Focus

Ringing above the Aurora

Phys. Rev. Focus 1, 23
Figure caption
Jan Curtis/University of Alaska at Fairbanks
Light show. An aurora in Alaska.

Behind the shimmering curtains of light in an aurora tremendously energetic events take place. 12 years ago researchers studying the electrons and ions whizzing through and above auroras came across puzzling electric field patterns that have taken years to explain. One current theory is a new phenomenon in plasma physics: an electric field oscillation that stays put, rather than propagating away, as a normal electromagnetic wave would. In the 29 June PRL a team claims to provide the most convincing evidence to date of these localized “knots” of resonating fields.

Figure caption
Peter Schuck/Cornell University
E-field knot. A snapshot in time of an LHSS in a density-depleted region above an aurora, simulated by a computer. The arrows represent electric field vectors, curves are lines of constant electric potential, and colors show phase.

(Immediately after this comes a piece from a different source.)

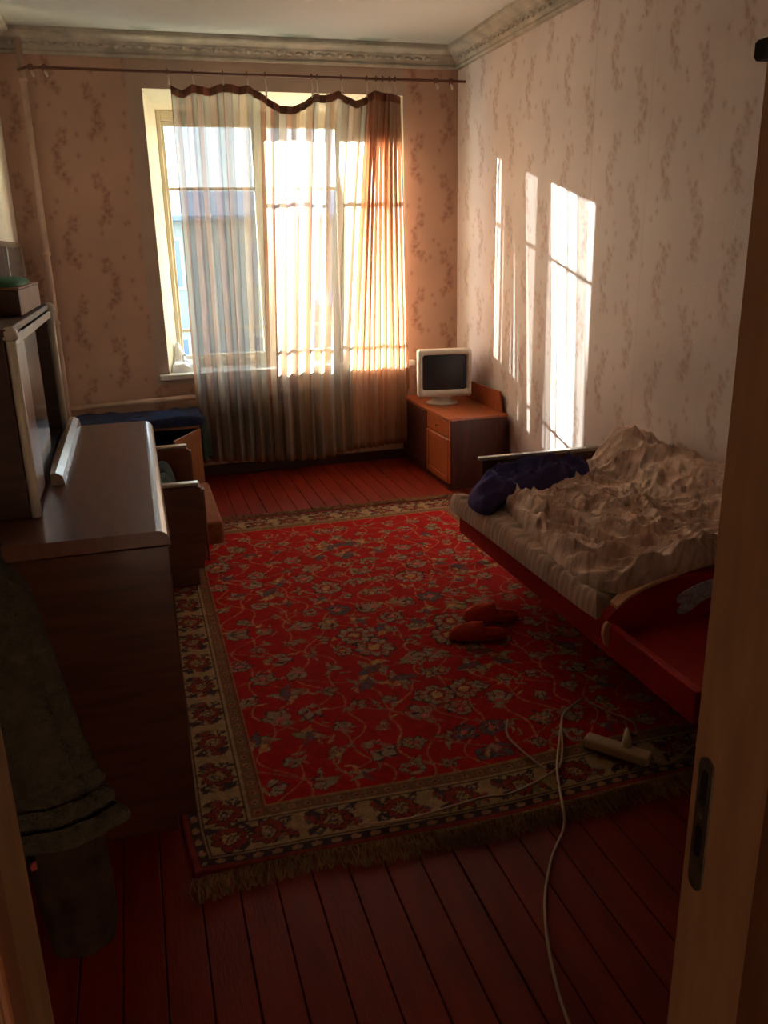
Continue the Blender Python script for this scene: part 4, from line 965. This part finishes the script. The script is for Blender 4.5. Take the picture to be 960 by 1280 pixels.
lf = thing('door_leaf', 'tan door leaf standing open against the left side of the doorway', 'door', (DX0-0.02, NW1+0.01, 0))
mt = Matrix.Translation((DX0-0.036, NW1+0.012, 0)) @ Matrix.Rotation(math.radians(132), 4, 'Z')
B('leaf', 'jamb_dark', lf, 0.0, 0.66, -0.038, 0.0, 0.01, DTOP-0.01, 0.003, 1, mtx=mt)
bm = bmesh.new(); tube(bm, [(DX0-0.02, 0.80, 1.50), (DX0-0.01, 0.83, 1.49), (DX0-0.005, 0.85, 1.51)], 0.004, 8); hk = obj('coat_hook', bm, 'steel', lf, True)
# fleece jacket
def body(u, v, tabz, tabr, tabl, yc, ty, seed, ribs=None):
    th = u*2*PI; z = tabz[0]+(tabz[-1]-tabz[0])*v
    o_ = np.argsort(tabz); zz = np.array(tabz)[o_]; rr = np.array(tabr)[o_]; ll = np.array(tabl)[o_]
    xr = np.interp(z, zz, rr); xl = np.interp(z, zz, ll); cx = (xr+xl)/2; hw = (xr-xl)/2
    fold = 1+0.05*np.sin(th*5+seed)*(0.3+v)+0.03*np.sin(th*11+z*9)
    if ribs is not None: fold = fold+ribs(z)
    tpr = np.sqrt(np.clip(1-np.clip((v-0.985)/0.015, 0, 1)**2, 0.02, 1))
    x = cx+hw*np.cos(th)*np.where(np.cos(th) > 0, 1, 1)*fold*tpr; y = yc+ty*np.sin(th)*fold*tpr
    return x, y, z
jk = thing('fleece_jacket', 'grey-green fleece jacket with a ribbed hem hanging at the left doorway edge', 'jacket', (-0.15, 0.86, 1.0))
jz = [1.52, 1.40, 1.307, 1.279, 1.167, 1.076, 1.062, 1.055, 1.010, 0.984]; jr_ = [-0.165, -0.16, -0.152, -0.133, -0.114, -0.097, -0.092, -0.099, -0.088, -0.080]; jl = [-0.21, -0.23, -0.24, -0.245, -0.25, -0.25, -0.25, -0.244, -0.244, -0.244]
gridmesh('jacket_body', 'jacket', jk, 60, 110, lambda u, v: (lambda q: (q[0], 0.865+(q[1]-0.865)*np.where(q[2] < 1.057, 0.86, 1.0), q[2]))(body(u, v, jz, jr_, jl, 0.865, 0.030, 1.0)))
zt = 1.054
for k, (z1_, z0_, xr_) in enumerate(((1.059, 1.037, -0.086), (1.033, 1.011, -0.079), (1.0075, 0.980, -0.067))):
    zz = [z1_, (z1_+z0_)/2, z0_]; rr_ = [xr_-0.004, xr_, xr_+0.001]; ll_ = [-0.25]*3
    gridmesh('ribbed_band', 'jacket', jk, 60, 12, lambda u, v: body(u, v, zz, rr_, ll_, 0.865, 0.030+0.003*k, 1.0+k*0.1, lambda z: 0.13*np.sqrt(np.clip(1-((z-(z1_+z0_)/2)/((z1_-z0_)/2+0.001))**2, 0, 1))-0.13))
trs = gridmesh('hanging_trousers', 'trousers', None, 60, 40, lambda u, v: body(u, v, [1.05, 0.97, 0.937, 0.848, 0.815], [-0.10, -0.098, -0.093, -0.093, -0.102], [-0.175, -0.178, -0.178, -0.168, -0.165], 0.868, 0.022, 2.0))
tag(trs, 'dark brown trouser leg hanging below the ribbed fleece hem', 'trousers')
bt = T('pink_toggle', 'redcloth', None, [(-0.168, 0.845, 0.965), (-0.1675, 0.843, 0.956)], 0.0035, 8); tag(bt, 'tiny pinkish toggle dangling under the fleece jacket hem', 'toggle')
tag(rc, 'small red cloth inside the open cabinet at the back wall', 'cloth')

The sun constantly spews energetic charged particles that are funneled in by the Earth’s magnetic field, and their energy is eventually released in the beautiful light shows of auroral displays. But many links in the chain of events that leads to auroras remain uncertain, including the dynamics of the upper ionosphere–the plasma of atmospheric electrons and ions. After instruments on several rockets launched through auroras showed unexpected electric field structures, some theorists proposed an explanation: regions (perhaps 100 m across) with slightly lower or higher densities of particles could “trap” electromagnetic waves in a type of “bound state” that oscillates at certain resonant frequencies. “It’s like taking a hammer and ringing a bell,” says Greg DeLory, of the University of California at Berkeley, because traveling waves hit the regions and excite the resonances, which are called LHSS, for “lower hybrid solitary structures.”

Data from several rockets have seemed to confirm the theory, but John Bonnell, of Los Alamos National Laboratory in New Mexico, says there were still some uncertainties in the data. The theory predicts electric field structures that in one configuration, or “mode,” look like the magnetic field surrounding a bar magnet–except that in the atmosphere above an aurora the whole pattern should rotate at about 2 kHz in the direction perpendicular to the Earth’s magnetic field. In the same region, a similar field pattern should rotate in the opposite sense at about 4 kHz, according to the theory. Bonnell was a member of a team from Cornell University that measured electric fields from a rocket launched in early 1997, and the team now reports in PRL that it captured both of the counter-rotating fields in at least 22 different density-depleted regions above an aurora. The authors say the new data constitute “definitive evidence” of these electric field structures.

“It’s a neat, interesting result found in space about how plasmas work in general,” says DeLory, since any plasma with slight density variations could support such resonances. He points out that 99.9% of the universe is plasma, so understanding these phenomena is important far beyond Earth’s dazzling light shows.